**Work to do**: Identify each line in the records below that contains the word "scene", and copy it.
=== Records for this exercise ===
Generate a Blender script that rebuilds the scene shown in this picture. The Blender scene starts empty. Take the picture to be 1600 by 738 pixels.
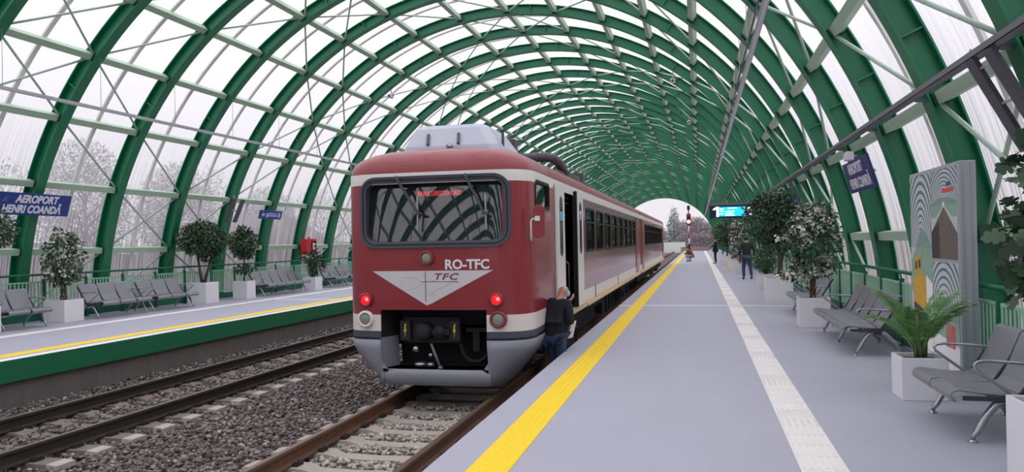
import bpy, bmesh, math, random
import numpy as np
from mathutils import Vector, Matrix
PI = math.pi
SC = bpy.context.scene
COL = SC.collection
# ------------------------------------------------------------------ camera, sky, exposure
cam_d = bpy.data.cameras.new('camera'); cam = bpy.data.objects.new('camera', cam_d); COL.objects.link(cam)
F_PX = 1225.0
cam_d.sensor_width = 36.0; cam_d.lens = F_PX / 1600 * 36.0; cam_d.clip_end = 2000; cam_d.clip_start = 0.05
yaw = math.radians(13.363); pit = math.radians(0.471); rol = math.radians(1.097)
fw = Vector((-math.sin(yaw) * math.cos(pit), math.cos(yaw) * math.cos(pit), math.sin(pit)))
r0 = Vector((math.cos(yaw), math.sin(yaw), 0)); u0 = r0.cross(fw)
rr = r0 * math.cos(rol) - u0 * math.sin(rol); uu = u0 * math.cos(rol) + r0 * math.sin(rol)
M = Matrix((( rr.x, uu.x, -fw.x), (rr.y, uu.y, -fw.y), (rr.z, uu.z, -fw.z))).to_4x4()
M.translation = Vector((0, 0, 1.68)); cam.matrix_world = M
SC.camera = cam
W = bpy.data.worlds.new('overcast_sky'); SC.world = W; W.use_nodes = True
bg = W.node_tree.nodes['Background']; bg.inputs[0].default_value = (0.935, 0.915, 0.97, 1)
_n = W.node_tree.nodes; _l = W.node_tree.links                     # overcast sky: the zenith is brighter than the horizon
_g = _n.new('ShaderNodeTexCoord'); _s = _n.new('ShaderNodeSeparateXYZ'); _l.new(_g.outputs['Generated'], _s.inputs[0])
_r = _n.new('ShaderNodeMapRange'); _r.inputs['From Min'].default_value = 0.02; _r.inputs['From Max'].default_value = 1.0
SKY_LOW, SKY_TOP = .93, 2.85
_r.inputs['To Min'].default_value = SKY_LOW; _r.inputs['To Max'].default_value = SKY_TOP; _r.interpolation_type = 'SMOOTHSTEP'
_l.new(_s.outputs['Z'], _r.inputs['Value']); _l.new(_r.outputs[0], bg.inputs[1])
SC.view_settings.view_transform = 'Standard'; SC.view_settings.look = 'None'
SC.view_settings.gamma = 1.0; SC.view_settings.use_curve_mapping = False
SC.view_settings.exposure = 0.0
SC.cycles.max_bounces = 10; SC.cycles.diffuse_bounces = 5; SC.cycles.transparent_max_bounces = 24

# ------------------------------------------------------------------ helpers
def lin(h):
    h = h.lstrip('#'); v = [int(h[i:i + 2], 16) / 255 for i in (0, 2, 4)]
    return tuple(c / 12.92 if c <= .04045 else ((c + .055) / 1.055) ** 2.4 for c in v) + (1,)
def mat(name, hexc, rough=.6, metal=0.0, var=0.0, vscale=8.0, bump=0.0, bscale=60.0, spec=.5, island=None, emit=0.0, coat=0.0, stretch=(1, 1, 1)):
    m = bpy.data.materials.new(name); m.use_nodes = True; nt = m.node_tree; N = nt.nodes; L = nt.links
    b = N['Principled BSDF']; c = lin(hexc)
    b.inputs['Base Color'].default_value = c; b.inputs['Roughness'].default_value = rough; b.inputs['Metallic'].default_value = metal
    b.inputs['Specular IOR Level'].default_value = spec
    if coat: b.inputs['Coat Weight'].default_value = coat; b.inputs['Coat Roughness'].default_value = .08
    if emit: b.inputs['Emission Color'].default_value = c; b.inputs['Emission Strength'].default_value = emit
    def coords(scale):
        g = N.new('ShaderNodeNewGeometry'); mp = N.new('ShaderNodeMapping'); mp.inputs['Scale'].default_value = stretch
        L.new(g.outputs['Position'], mp.inputs['Vector']); return mp.outputs['Vector']
    if island:
        g = N.new('ShaderNodeNewGeometry'); r = N.new('ShaderNodeValToRGB'); e = r.color_ramp.elements
        while len(e) < len(island): e.new(.5)
        for k, (p, hc) in enumerate(island): e[k].position = p; e[k].color = lin(hc)
        L.new(g.outputs['Random Per Island'], r.inputs['Fac']); L.new(r.outputs['Color'], b.inputs['Base Color'])
    elif var:
        n = N.new('ShaderNodeTexNoise'); n.inputs['Scale'].default_value = vscale; n.inputs['Detail'].default_value = 6
        L.new(coords(1), n.inputs['Vector'])
        mx = N.new('ShaderNodeMix'); mx.data_type = 'RGBA'
        mx.inputs['A'].default_value = tuple(x * (1 - var) for x in c[:3]) + (1,); mx.inputs['B'].default_value = tuple(min(1, x * (1 + var)) for x in c[:3]) + (1,)
        L.new(n.outputs['Fac'], mx.inputs['Factor']); L.new(mx.outputs['Result'], b.inputs['Base Color'])
    if bump:
        n = N.new('ShaderNodeTexNoise'); n.inputs['Scale'].default_value = bscale; n.inputs['Detail'].default_value = 5
        L.new(coords(1), n.inputs['Vector'])
        bp = N.new('ShaderNodeBump'); bp.inputs['Strength'].default_value = bump; bp.inputs['Distance'].default_value = .02
        L.new(n.outputs['Fac'], bp.inputs['Height']); L.new(bp.outputs['Normal'], b.inputs['Normal'])
    return m

KIDS = {}
class MB:
    """collects shapes and links them as one mesh"""
    def __init__(s): s.v = []; s.f = []; s.m = []; s.sm = []
    def add(s, v, f, mi=0, smooth=False):
        k = len(s.v); s.v += [tuple(p) for p in v]
        for q in f: s.f.append(tuple(i + k for i in q)); s.m.append(mi); s.sm.append(smooth)
        return s
    def box(s, x0, x1, y0, y1, z0, z1, mi=0):
        v = [(x, y, z) for z in (z0, z1) for y in (y0, y1) for x in (x0, x1)]
        return s.add(v, [(0, 2, 3, 1), (4, 5, 7, 6), (0, 1, 5, 4), (2, 6, 7, 3), (0, 4, 6, 2), (1, 3, 7, 5)], mi)
    def obox(s, c, ax, ay, az, mi=0):
        c = Vector(c); ax = Vector(ax); ay = Vector(ay); az = Vector(az)
        v = [c + ax * i + ay * j + az * k for k in (-1, 1) for j in (-1, 1) for i in (-1, 1)]
        return s.add(v, [(0, 2, 3, 1), (4, 5, 7, 6), (0, 1, 5, 4), (2, 6, 7, 3), (0, 4, 6, 2), (1, 3, 7, 5)], mi)
    def bar(s, a, b, w, h=None, up=(0, 0, 1), mi=0):
        a = Vector(a); b = Vector(b); d = b - a; l = d.length; d.normalize(); up = Vector(up)
        if abs(d.dot(up)) > .98: up = Vector((0, 1, 0))
        sx = d.cross(up).normalized(); sz = sx.cross(d); h = h or w
        return s.obox((a + b) / 2, sx * w / 2, d * l / 2, sz * h / 2, mi)
    def tube(s, pts, r, n=8, mi=0, closed=False, caps=True):
        P = [Vector(p) for p in pts]; R = r if isinstance(r, (list, tuple)) else [r] * len(P); k0 = len(s.v); m = len(P)
        ref = None; rings = []
        for i in range(m):
            if closed: t = P[(i + 1) % m] - P[i - 1]
            else: t = P[min(i + 1, m - 1)] - P[max(i - 1, 0)]
            t.normalize()
            if ref is None: ref = Vector((0, 0, 1)) if abs(t.z) < .9 else Vector((1, 0, 0))
            a = t.cross(ref).normalized(); b = a.cross(t).normalized(); ref = b
            rings.append([P[i] + (a * math.cos(2 * PI * j / n) + b * math.sin(2 * PI * j / n)) * R[i] for j in range(n)])
        v = [p for q in rings for p in q]; f = []
        for i in range(m if closed else m - 1):
            i2 = (i + 1) % m
            for j in range(n): f.append((i * n + j, i2 * n + j, i2 * n + (j + 1) % n, i * n + (j + 1) % n))
        if caps and not closed: f.append(tuple(range(n))); f.append(tuple((m - 1) * n + j for j in reversed(range(n))))
        return s.add(v, f, mi, True)
    def lathe(s, c, prof, axis='z', n=24, mi=0):
        """prof: (radius, height) pairs"""
        v = []; f = []; c = Vector(c); m = len(prof)
        for (r, h) in prof:
            for j in range(n):
                a = 2 * PI * j / n; p = (r * math.cos(a), r * math.sin(a), h)
                if axis == 'y': p = (p[0], p[2], p[1])
                if axis == 'x': p = (p[2], p[0], p[1])
                v.append(c + Vector(p))
        for i in range(m - 1):
            for j in range(n): f.append((i * n + j, i * n + (j + 1) % n, (i + 1) * n + (j + 1) % n, (i + 1) * n + j))
        f.append(tuple(reversed(range(n)))); f.append(tuple((m - 1) * n + j for j in range(n)))
        return s.add(v, f, mi, True)
    def prism(s, poly, fn, mi=0):
        """poly: 2D outline; fn(u,v,t) -> point for t in 0,1"""
        n = len(poly); v = [fn(p[0], p[1], 0) for p in poly] + [fn(p[0], p[1], 1) for p in poly]
        f = [tuple(range(n)), tuple(n + i for i in reversed(range(n)))] + [(i, n + i, n + (i + 1) % n, (i + 1) % n) for i in range(n)]
        return s.add(v, f, mi)
    def blob(s, c, rad, n=10, mi=0):
        c = Vector(c); v = []; f = []; m = n // 2
        for i in range(m + 1):
            th = PI * i / m
            for j in range(n): v.append((c.x + rad[0] * math.sin(th) * math.cos(2 * PI * j / n), c.y + rad[1] * math.sin(th) * math.sin(2 * PI * j / n), c.z + rad[2] * math.cos(th)))
        for i in range(m):
            for j in range(n): f.append((i * n + j, (i + 1) * n + j, (i + 1) * n + (j + 1) % n, i * n + (j + 1) % n))
        return s.add(v, f, mi, True)
    def mesh(s, name, mats, bevel=0.0, seg=2):
        me = bpy.data.meshes.new(name); me.from_pydata(s.v, [], s.f)
        for m in mats: me.materials.append(m)
        me.polygons.foreach_set('material_index', s.m); me.polygons.foreach_set('use_smooth', s.sm)
        bm = bmesh.new(); bm.from_mesh(me)
        bmesh.ops.recalc_face_normals(bm, faces=bm.faces)
        bmesh.ops.delete(bm, geom=[q for q in bm.verts if not q.link_faces], context='VERTS')
        if bevel:
            ed = [e for e in bm.edges if len(e.link_faces) == 2 and e.calc_face_angle(0) > .6]
            bmesh.ops.bevel(bm, geom=ed, offset=bevel, segments=seg, affect='EDGES', profile=.5, clamp_overlap=True)
        bm.to_mesh(me); bm.free(); me.update()
        return me
    def build(s, name, mats, parent=None, bevel=0.0, seg=2):
        if not isinstance(mats, (list, tuple)): mats = [mats]
        return link(name, s.mesh(name, mats, bevel, seg), parent)

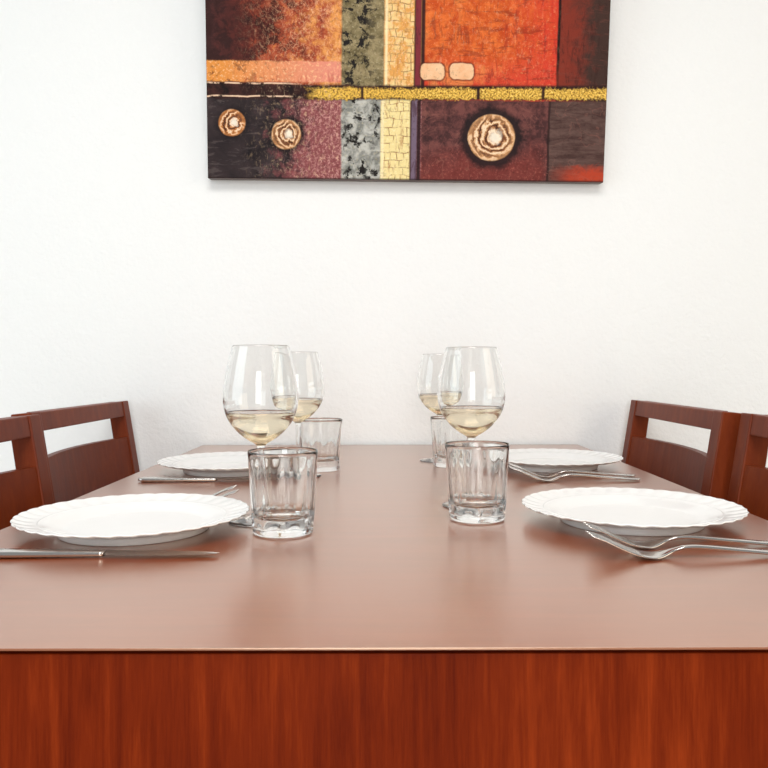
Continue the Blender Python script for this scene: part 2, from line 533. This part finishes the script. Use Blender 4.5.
===
**Answer**:
Generate a Blender script that rebuilds the scene shown in this picture. The Blender scene starts empty. Take the picture to be 1600 by 738 pixels.
SC = bpy.context.scene
Continue the Blender Python script for this scene: part 2, from line 533. This part finishes the script. Use Blender 4.5.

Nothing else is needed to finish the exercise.